На мой взгляд, очень ярким показателем доверия между религиозным деятелем и властями является частота его выступлений и упоминаний о нем (положительных) в региональных СМИ.
Такая система очень похожа на советско–феодальную. И, тем не менее, механизм работает. К этому готово население, положительно воспринимающее патернализм, к этому готовы чиновники. Впрочем, они не готовы к иному. Скажем к использованию политических механизмов. Как часто вам приходилось встречать политическою оценку событий связанных с религией? Скорее всего, не приходилось.

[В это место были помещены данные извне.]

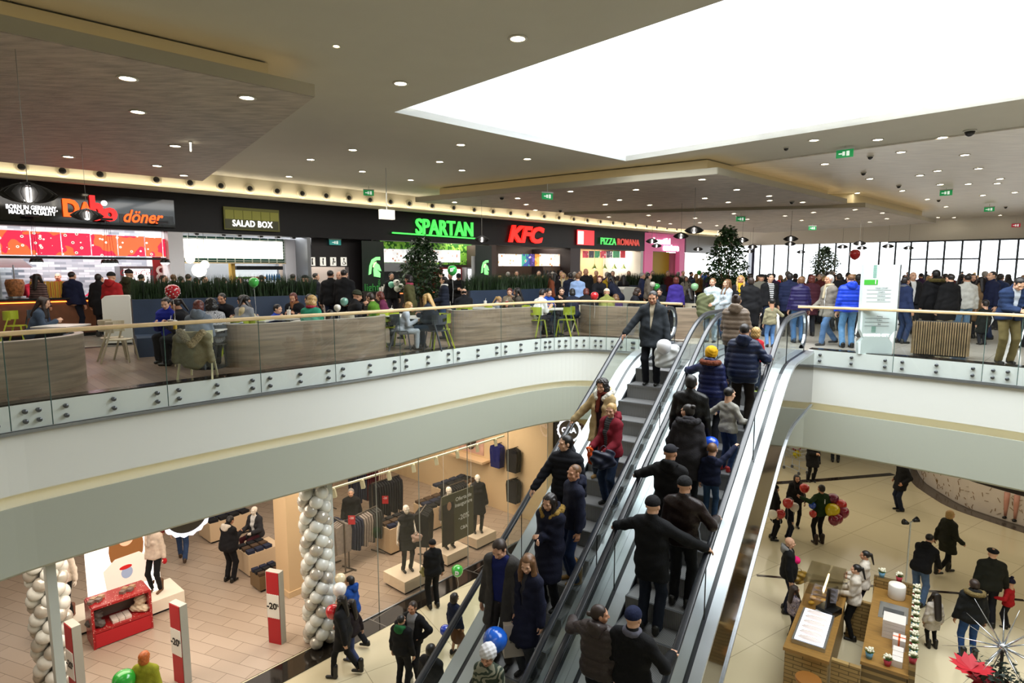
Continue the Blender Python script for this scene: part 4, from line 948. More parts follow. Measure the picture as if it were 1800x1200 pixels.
# kebab spit
s_, _ = w_hit(27, 510, .4); t = wthing('kebab_spit', 'tall cone of roasting kebab meat on a steel spit behind the counter', 'kebab spit')
c = Wp(s_, .4, 0); mb = MB().lathe([(.0, 1.02), (.12, 1.03), (.15, 1.12), (.2, 1.32), (.22, 1.5), (.19, 1.6), (0, 1.62)], (c.x, c.y, 0), 20); mb.build('meat', mat('kebab_meat', 'A46A3C', .6, noise=.6, nscale=14, bump=1, bscale=20), t, True)
MB().lathe([(.02, 1.0), (.02, 2.0)], (c.x, c.y, 0), 8).lathe([(0.22, 1.1), (.22, 1.14)], (c.x, c.y, 0), 16).build('spit', stl, t)
mb = MB(); wbox(mb, s_ - .9, s_ - .3, 1.1, 2.1, -.1, .6); tag(mb.build('grill_cabinet', stl), 'brushed steel grill cabinet left of the kebab spit', 'cabinet')
# yellow pleated display and sauce boards
s0, s1, z0, z1 = wr(55, 118, 512, 538, 1.0); mb = MB(); n = 16
for i in range(n): wbox(mb, s0 + (s1 - s0) * i / n, s0 + (s1 - s0) * (i + .8) / n, 1.1, 1.55, .95 + .03 * (i % 2), 1.0 + .03 * (i % 2))
tag(mb.build('pleated_screen', mat('mustard', 'C99A1C', .5)), 'mustard yellow ribbed screen on the kebab counter', 'screen')
# pendant lamp clusters of the kebab shop
def cluster(pxs, ytop, ylamp, d, label):
    t = wthing('pendant_cluster', label, 'pendant lamp'); s_, z_ = w_hit(sum(pxs) / len(pxs), ylamp, d)
    MB().box(Wp(s_, d, BZ0 + .25), (.3, .1, .06), WROT).build('canopy', dark, t)
    for x in pxs:
        s2, z2 = w_hit(x, ylamp, d); c = Wp(s2, d, 0); MB().lathe([(0, z2 + .09), (.06, z2 + .07), (.085, z2), (.08, z2 - .03)], (c.x, c.y, 0), 12).build('lamp_shade', blackpaint, t, True)
        MB().ball((c.x, c.y, z2 - .03), .055, 10).build('bulb', emis('bulb_white', 'FFFFFF', 14), t, True); MB().bar((c.x, c.y, z2 + .09), Wp(s_ + (s2 - s_) * .3, d, BZ0 + .25), .006).build('cord', dark, t)
cluster((58, 64, 70), 398, 459, .6, 'cluster of small black pendant lamps over the kebab counter, left of two')
cluster((183, 190, 197, 203), 405, 461, .6, 'cluster of four small black pendant lamps over the kebab counter, middle')
cluster((286, 294), 410, 460, .6, 'pair of small black pendant lamps at the right end of the kebab counter')
# soft drink fridge
def fridge(x0, x1, yt, d, label, txt, bodyc='5A5E62', lit='FFFFFF', name='drinks_fridge', tc='B0102A'):
    s0, s1, z0, z1 = wr(x0, x1, yt, yt + 40, d); t = wthing(name, label, 'fridge')
    mb = MB(); wbox(mb, s0, s1, 0, z1, d - .7, d); mb.build('body', mat('fridge_' + bodyc, bodyc, .35), t)
    mb = MB(); wbox(mb, s0 + .1, s1 - .1, .5, z1 - .35, d, d + .012); mb.build('door', menu_mat('bottles', 'EDEFF4', 'FFFFFF', 'C8C0BC', '701818', 1.5, 3, 9, .36), t)
    mb = MB(); wbox(mb, s0 + .1, s1 - .1, z1 - .34, z1 - .08, d, d + .012); mb.build('header', emis('fridge_lit', lit, 2.2), t)
    if txt: text('header_lettering', txt, wallM((s0 + s1) / 2, d + .02, z1 - .21), .26, mat('red_script', tc, .4), t, .004, shear=.3, sx=.9)
fridge(212, 270, 468, -.9, 'grey drinks fridge with a lit header and red script', 'Coca-Cola')
# red panel with 08 digits
t = wthing('wall_banner', 'dark red banner with big white digits beside the drinks fridge', 'banner'); wslab('panel', 270, 291, 451, 520, -.9, mat('banner_red', '8E1A20', .5), t)
s_, z_ = w_hit(284, 478, -.85); text('digits', '8', wallM(s_, -.84, z_ - .1), .8, mat('digit_white', 'E0D8D4', .5), t, .01); s_, z_ = w_hit(284, 500, -.85); text('digits', '8', wallM(s_, -.84, z_ - .2), .8, mat('digit_white'), t, .01)
# --- kebab signs
panel_b = mat('sign_black_glass', '050506', .06, spec=.8)
t = wthing('shop_sign', 'black gloss sign panel of the kebab shop with orange and red letters', 'sign')
wslab('backing', -60, 306, 338, 392, .1, panel_b, t)
def wfit(parent, name, body, x0, x1, yt, yb, d, m, **k):
    s0, s1, z0, z1 = wr(x0, x1, yt, yb, d); o = text(name, body, wallM((s0 + s1) / 2, d, (z0 + z1) / 2), 1, m, parent, **k); co = np.array([v.co[:2] for v in o.data.vertices]); a = co.min(0); b = co.max(0)
    f = ((s1 - s0) / (b[0] - a[0]), (z1 - z0) / (b[1] - a[1])); c = (a + b) / 2
    for v in o.data.vertices: v.co = ((v.co[0] - c[0]) * f[0], (v.co[1] - c[1]) * f[1], v.co[2])
    return o
def wtext(parent, name, body, x, y, d, size, m, **k): s_, z_ = w_hit(x, y, d); return text(name, body, wallM(s_, d, z_), size, m, parent, **k)
wfit(t, 'small_lettering', 'BORN IN GERMANY,\nMADE IN QUALITY', 11, 101, 361, 378.5, .13, emis('letter_white', 'FFFFFF', 2.5), bold=.012, extrude=.02)
wfit(t, 'letter', 'D', 111, 139, 350, 381, .2, emis('letter_orange', 'FF5A1E', 2.2), bold=.04, extrude=.05)
wfit(t, 'letter', 'A', 138, 163, 355, 381, .2, emis('letter_orange', 'FF5A1E', 2.2), bold=.04, extrude=.05)
wfit(t, 'letter', 'b', 159, 182, 344, 388, .2, emis('letter_red', 'F02828', 2.2), bold=.05, extrude=.05)
wfit(t, 'letter', 'o', 180, 206, 365, 389, .2, emis('letter_red', 'F02828', 2.2), bold=.05, extrude=.05)
s_, z_ = w_hit(183, 357, .22); c = Wp(s_, .22, z_); MB().ball(c, .08, 12).build('dot', emis('letter_white', 'FFFFFF', 2.5), t, True)
wslab('grey_panel', 210, 305, 378, 393, .12, mat('sign_grey_glass', '2B2F31', .15), t)
wfit(t, 'script_lettering', 'döner', 217, 287, 370, 392, .15, emis('letter_orange', 'FF5A1E', 2.2), bold=.015, extrude=.01, shear=.35)
# ===== salad shop
backwall(318, 540, mat('salad_back', '8C8F94', .5), -2.8)
t = wthing('menu_board', 'blank overlit white menu board in a green tile frame at the salad shop', 'menu board')
gt = grid_mat('green_tile', '1F4B40', '18392F', 'B9C4BC', .22, .11, .012, .2, axes=(0, 2), offset=0)
wslab('tile_frame', 318, 502, 417, 461, -1.0, gt, t); wslab('white_screen', 322, 497, 422, 454, -.95, emis('screen_white', 'FFF9EE', 2.2), t); wslab('shelf_edge', 318, 503, 461, 463, -.8, mat('pale_wood', 'CBB994', .5), t, t=.3)
wslab('side_panel', 503, 538, 421, 560, -1.0, mat('salad_side', 'E6E6EE', .4), None).name = 'wall_salad_side'; tag(bpy.data.objects['wall_salad_side'], kind='structure')
shop_lamp(6.2, 11, 420, (1, 1, 1))
track = wthing('track_light', 'ceiling track with small grey spotlights at the salad shop', 'track light')
for x in (345, 392, 420, 458, 488, 515): s_, _ = w_hit(x, 420, -.45); c = Wp(s_, -.45, BZ0 + .0); MB().box(c, (.12, .2, .12), WROT).build('spot', mat('spot_grey', '55575A', .5), track)
s0, s1, _, _ = wr(325, 530, 415, 420, -.45); mb = MB(); wbox(mb, s0, s1, BZ0 + .07, BZ0 + .12, -.48, -.42); mb.build('rail', mat('spot_grey'), track)
for i, (x, y, r) in enumerate(((334, 455, .15), (350, 475, .23), (360, 465, .14))):
    s_, z_ = w_hit(x, y, -.2); c = Wp(s_, -.2, z_); t = wthing('globe_lamp', 'glowing white globe lamp at the salad shop, ' + ('upper left of three', 'largest of three', 'small one on the right of three')[i], 'globe lamp', 'globe lamps')
    MB().ball(c, r, 16).build('globe', emis('globe_white', 'FFF4DE', 4), t, True); MB().bar(c, (c.x, c.y, BZ0 + .2), .01).build('cord', dark, t)
wslab('wood_post', 409, 415, 463, 540, -1.0, mat('oak_post', 'A5842F', .5), None, t=.3).name = 'wall_oak_post'; tag(bpy.data.objects['wall_oak_post'], kind='structure')
s0, s1, z0, z1 = wr(416, 497, 474, 493, -1.2); t = wthing('display_case', 'lit display case with salads, fruit and blue bottles', 'display case')
mb = MB(); wbox(mb, s0, s1, z0 - .1, z1, -1.75, -1.7); mb.build('back', emis('case_lit', 'E9F2F6', .9), t); mb = MB(); wbox(mb, s0, s1, z1, z1 + .14, -1.75, -1.15); mb.build('hood', dark, t)
for i in range(3):
    for j in range(6):
        c = Wp(s0 + (s1 - s0) * (i * 6 + j + .5) / 18, -1.4, z0 + .1); mb = MB()
        if i < 2: mb.ball(c, .07, 8, (1, 1, .8)); tag(mb.build('salad_bowl', mat(('lettuce', 'fruit')[i], ('5E9A32', 'C98A34')[i], .6, noise=.4, nscale=20)), ('green lettuce bowl in the salad display case', 'yellow fruit bowl in the salad display case')[i], 'bowl', ('lettuce bowls', 'fruit bowls')[i])
        else: mb.lathe([(.04, -.1), (.04, .07), (.015, .12), (.015, .15)], c, 8); tag(mb.build('water_bottle', mat('blue_bottle', '3F7FB8', .2)), 'blue water bottle standing in the salad display case', 'bottle', 'blue bottles in the display case')
counter(322, 536, 'low white salad shop counter behind the grass planter', mat('white_counter', 'D5D5D8', .4), .8, 1.05, top='C9C9CC')
t = wthing('shop_sign', 'green framed salad shop sign with white letters', 'sign'); wslab('backing', 394, 491, 366, 405, .12, mat('olive_box', '3B3A16', .4, emit=.5, ecol='5C5A1A'), t)
for i in range(6): wslab('pane', 396 + i * 15.8, 396 + i * 15.8 + 14.5, 368.5 + i * 1.1, 384 + i * .9, .14, emis('olive_pane', '6B6A22', .55), t, t=.02)
wslab('pane', 396, 489, 387.5, 403, .14, emis('olive_dark', '2D2D10', .5), t, t=.02)
wfit(t, 'lettering', 'SALAD BOX', 409, 479, 388, 399, .17, emis('letter_white'if 0 else 'letter_white', 'FFFFFF', 2.5), bold=.014, extrude=.01, spacing=1.1)
# ===== corridor with washroom signs
backwall(552, 640, mat('corridor_beige', 'A09184', .5), -2.2, 2.35)
s0, s1, z0, z1 = wr(548, 655, 425, 469, -.6); mb = MB(); wbox(mb, s0, s1, z0, 3.3, -.7, -.6); struct('wall_corridor_head', mb, part_d)
s0, s1, _, _ = wr(612, 655, 425, 469, -.6); mb = MB(); wbox(mb, s0, s1, 0, z0, -.7, -.6); struct('wall_corridor_side', mb, part_d)
for i, (x, k_) in enumerate(((549, 'man'), (568, 'woman'), (586, 'baby'), (604.5, 'wheelchair'))):
    s0, s1, z0, z1 = wr(x - 5, x + 5, 452, 467, -.55); t = wthing('washroom_sign', 'white washroom sign with black %s pictogram' % k_, 'sign', 'washroom signs')
    mb = MB(); wbox(mb, s0, s1, z0, z1, -.58, -.55); mb.build('plate', emis('sign_plate', 'F2EFE4', .6), t)
    sm = (s0 + s1) / 2; bm = MB(); h_ = z1 - z0; w_ = s1 - s0; q = lambda a, b: Wp(sm + a * w_, -.54, z0 + b * h_)
    bm.ball(q(0, .8), .035, 8)
    if k_ == 'man': bm.bar(q(0, .7), q(0, .4), .09, .02); bm.bar(q(-.06, .4), q(-.06, .12), .03, .02); bm.bar(q(.06, .4), q(.06, .12), .03, .02)
    elif k_ == 'woman': bm.bar(q(0, .7), q(0, .55), .07, .02); bm.bar(q(0, .55), q(0, .3), .14, .02); bm.bar(q(0, .3), q(0, .12), .06, .02)
    elif k_ == 'baby': bm.bar(q(0, .7), q(-.1, .4), .08, .02); bm.bar(q(-.1, .4), q(-.1, .12), .06, .02); bm.bar(q(.05, .4), q(.3, .4), .04, .02); bm.ball(q(.25, .48), .025, 6)
    else: bm.bar(q(0, .7), q(0, .42), .05, .02); bm.bar(q(0, .42), q(.2, .42), .04, .02); bm.bar(q(.2, .42), q(.3, .18), .04, .02); bm.tube([q(-.02 + .25 * math.cos(a), .3 + .17 * math.sin(a)) for a in np.linspace(PI * .8, PI * 2, 8)], .012, 6)
    bm.build('pictogram', mat('pict_black', '0A0A0A', .5), t)
def exit_sign(loc, rz, label, c='1FA35A', w=.36, h=.2):
    t = empty('exit_sign', loc, rz, label, 'exit sign', None); MB().box((0, 0, 0), (w, .05, h)).build('panel', emis('exit_' + c, c, .35), t); MB().box((0, 0, h / 2 + .02), (w + .02, .07, .04)).build('housing', mat('exit_housing', 'C9CCC8', .5), t)
    mb = MB(); mb.box((-.02, -.028, 0), (.06, .006, h * .5)); mb.box((.08, -.028, 0), (.07, .006, h * .6)); mb.bar((-.14, -.028, 0), (-.06, -.028, 0), .03, .006, up=(0, 1, 0)); mb.build('pictogram', emis('exit_white', 'F2FFF6', .6), t)
    MB().bar((0, 0, h / 2 + .04), (0, 0, h / 2 + .3), .015).build('rod', mat('exit_housing'), t); return t
s_, z_ = w_hit(589, 426, -.5); exit_sign(Wp(s_, -.5, z_), WROT, 'small green exit sign above the washroom corridor', '3FA7A0', .5, .2)
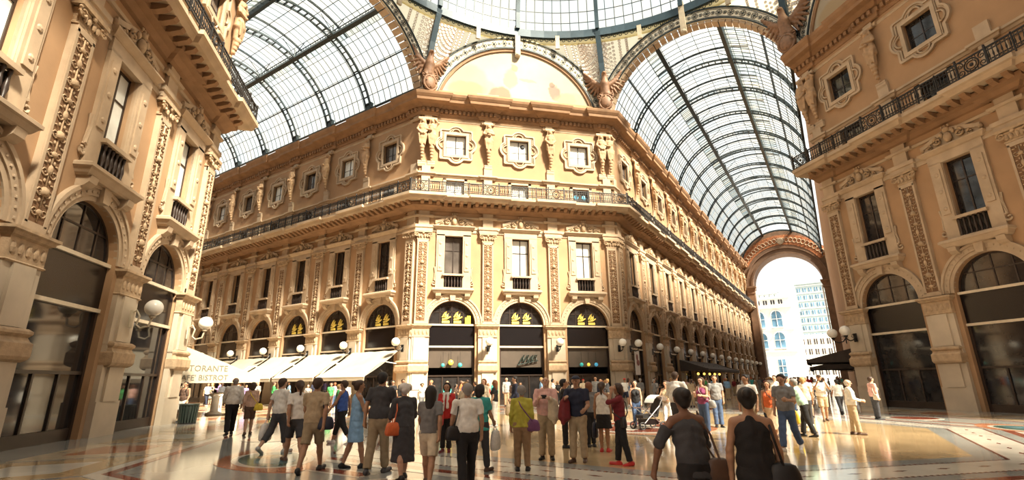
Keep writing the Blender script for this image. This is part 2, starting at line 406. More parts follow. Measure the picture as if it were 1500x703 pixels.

До недавнего времени система не давала сбоев за пределами Кавказа. Но для эффективной работы описанной системы нужно еще как минимум два условия: низкая социальная и политическая активность верующих, неспособность общины самостоятельно обеспечивать свои материальные потребности. В то же время действительность ставит перед нами новые вопросы. Насколько социально активны иммигранты? Насколько социально активна университетская молодежь? Могут ли проявлять политическую активность люди сознательно, и самостоятельно пришедшие к вере? Может ли материальная независимость достигаться не повышением собственных доходов и снижением расходов и материальных потребностей? Велики ли материальные потребности квартирной общины, по сравнению скажем с мечетью? Не ведет ли безоговорочная поддержка одних группировок внутри сообщества в ущерб другим к политизации и повышению уровня конфликтогенности всего сообщества. Любой желающий может попытаться самостоятельно ответить на эти вопросы и сделать выводы.
Я выскажу свое предложение. Нынешние тенденции в мусульманском сообществе ведут прямиком к формированию и усилению сети совершенно неконтролируемых "неофициальных" общин. В то же время власти не в состоянии эффективно взаимодействовать даже с крупными религиозными сообществами. Ибо методы и само устройство нынешней власти безнадежно отстали от жизни.